Também Malala Yousufzai e Kailash Satyarthi viram os seus esforços na luta pelo Direito à Educação reconhecidos com o Nobel da Paz. Os ataques a escolas nos países do Médio Oriente só evidenciam que são a Educação e o saber os mais fortes garantes da democracia e da igualdade de oportunidades; da justiça social e da verdadeira evolução da espécie humana.

Para mim, só um senhor se destacou mais que Malala e Satyarthi, um argentino que gosta de futebol, mas que não se destaca por isso: Jorge Bergoglio, mais conhecido como Papa Francisco.

Não nego que desconfiei inicialmente da sua simplicidade, do corte radical com o que vinha a ser o ostentar da opulência do Vaticano. Pensei que era marketing, estratégia para voltar a encher as igrejas. Agora acho que Jorge Bergoglio é mesmo uma boa pessoa que assumiu um papel de destaque; um papel onde pode fazer algo e para o qual transportou as suas qualidades pessoais e as marcas distintivas, aplicando-as nos seus atos, realmente condizentes com elevados valores éticos e morais; aquele tipo de valores que são transversais a várias religiões, ateus e agnósticos. Corajoso, o argentino assume o confronto com “establishment”, sobretudo o interno, e põe o dedo nas feridas do Vaticano e nas falhas da igreja, aquelas que muitas vezes soaram a hipócritas e contra a própria palavra apregoada.

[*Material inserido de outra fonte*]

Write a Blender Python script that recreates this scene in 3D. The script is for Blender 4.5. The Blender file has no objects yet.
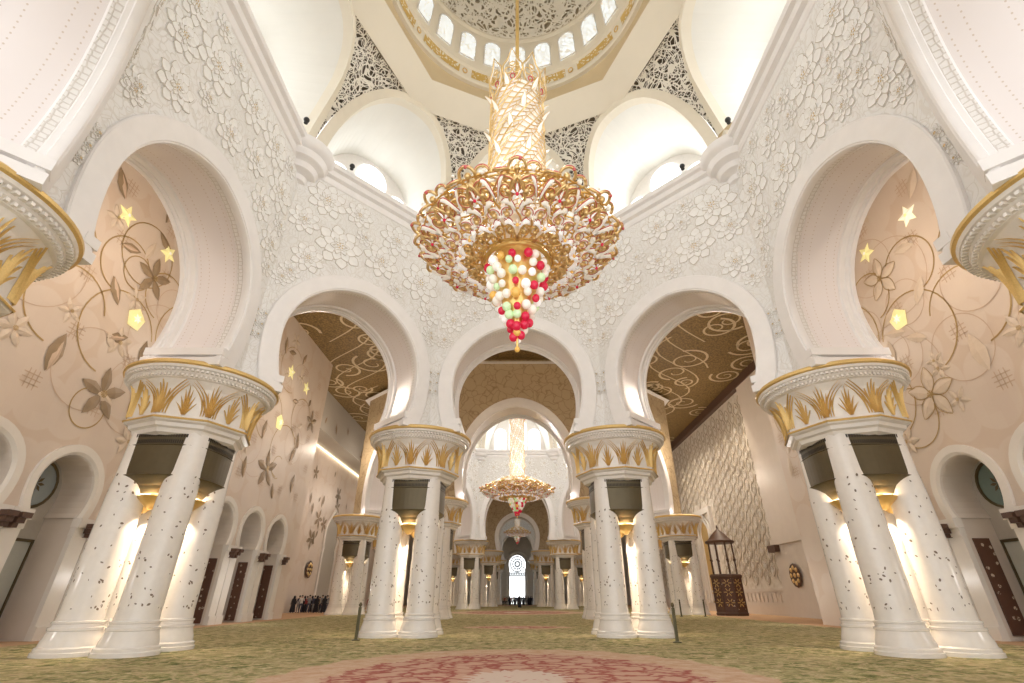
import bpy, bmesh, math, random
from math import sin, cos, pi, radians as R, sqrt, atan2, hypot
from mathutils import Vector, Matrix
from mathutils.geometry import tessellate_polygon
S = bpy.context.scene
COL = S.collection
random.seed(7)

# ------------------------------------------------------------------ materials
class NT:
    def __init__(s, name):
        s.m = bpy.data.materials.new(name); s.m.use_nodes = True
        s.t = s.m.node_tree; s.b = s.t.nodes['Principled BSDF']; s.out = s.t.nodes['Material Output']
    def n(s, typ, props=None, **ins):
        nd = s.t.nodes.new('ShaderNode' + typ)
        for k, v in (props or {}).items(): setattr(nd, k, v)
        for k, v in ins.items():
            key = int(k[1:]) if k[0] == 'i' and k[1:].isdigit() else k.replace('_', ' ')
            s.set(nd.inputs[key], v)
        return nd
    def set(s, inp, v):
        if isinstance(v, bpy.types.NodeSocket): s.t.links.new(v, inp)
        elif isinstance(v, bpy.types.Node): s.t.links.new(v.outputs[0], inp)
        else:
            if isinstance(v, tuple) and len(v) == 3 and inp.type == 'RGBA': v = (*v, 1)
            inp.default_value = v
    def math(s, op, a, b=0.0, c=0.0):
        nd = s.t.nodes.new('ShaderNodeMath'); nd.operation = op
        for i, v in enumerate((a, b, c)): s.set(nd.inputs[i], v)
        return nd.outputs[0]
    def mix(s, f, a, b):
        nd = s.t.nodes.new('ShaderNodeMix'); nd.data_type = 'RGBA'
        s.set(nd.inputs[0], f); s.set(nd.inputs[6], a); s.set(nd.inputs[7], b)
        return nd.outputs[2]
    def ramp(s, f, *stops):
        nd = s.t.nodes.new('ShaderNodeValToRGB'); s.set(nd.inputs[0], f)
        el = nd.color_ramp.elements
        while len(el) < len(stops): el.new(0.5)
        for e, (p, c) in zip(el, stops):
            e.position = p; e.color = (*c, 1) if len(c) == 3 else (c[0],) * 3 + (1,)
        return nd.outputs[0]
    def step(s, f, lo, hi):
        nd = s.t.nodes.new('ShaderNodeMapRange'); s.set(nd.inputs[0], f); nd.inputs[1].default_value = lo; nd.inputs[2].default_value = hi
        return nd.outputs[0]
    def obj(s): return s.t.nodes.new('ShaderNodeTexCoord').outputs['Object']
    def uv(s): return s.t.nodes.new('ShaderNodeTexCoord').outputs['UV']
    def bump(s, h, strength=.3, dist=.05):
        nd = s.n('Bump', Height=h, Strength=strength, Distance=dist); s.set(s.b.inputs['Normal'], nd)
    def fin(s, col=None, rough=None, metal=None, emit=None, es=None, spec=None):
        if col is not None: s.set(s.b.inputs['Base Color'], col)
        if rough is not None: s.set(s.b.inputs['Roughness'], rough)
        if metal is not None: s.set(s.b.inputs['Metallic'], metal)
        if emit is not None: s.set(s.b.inputs['Emission Color'], emit); s.set(s.b.inputs['Emission Strength'], es)
        if spec is not None: s.set(s.b.inputs['Specular IOR Level'], spec)
        return s.m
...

Fez pela paz, pela justiça e obrigou ao imperar do respeito e bom senso pelo ser humano, cristão ou não. Recomendo que se veja com atenção a entrevista dada a Henrique Cymerman e que passou recentemente na SIC.

Este ano marca ainda o surgimento do Tribuna Alentejo. Um projeto que se quis diferente, solto e fresco no panorama da imprensa alentejana. Passados poucos meses, você que nos lê, já nos colocou em patamares que desejávamos, mas que não estavam nas nossas perspetivas a curto-prazo. É bom, é gratificante saber que muitos são os alentejanos, e não só, que gostam de nos ler. Dá-nos mais vontade, mais responsabilidade e mais qualidade. Por isso, 2015 marcará também o crescimento, a evolução do Tribuna; teremos nova casa, novas rubricas mas a marca distintiva de sempre e que nos trouxe até aqui.

A todos vós que nos ajudaram a crescer: obrigado e bom de 2015! Contamos consigo!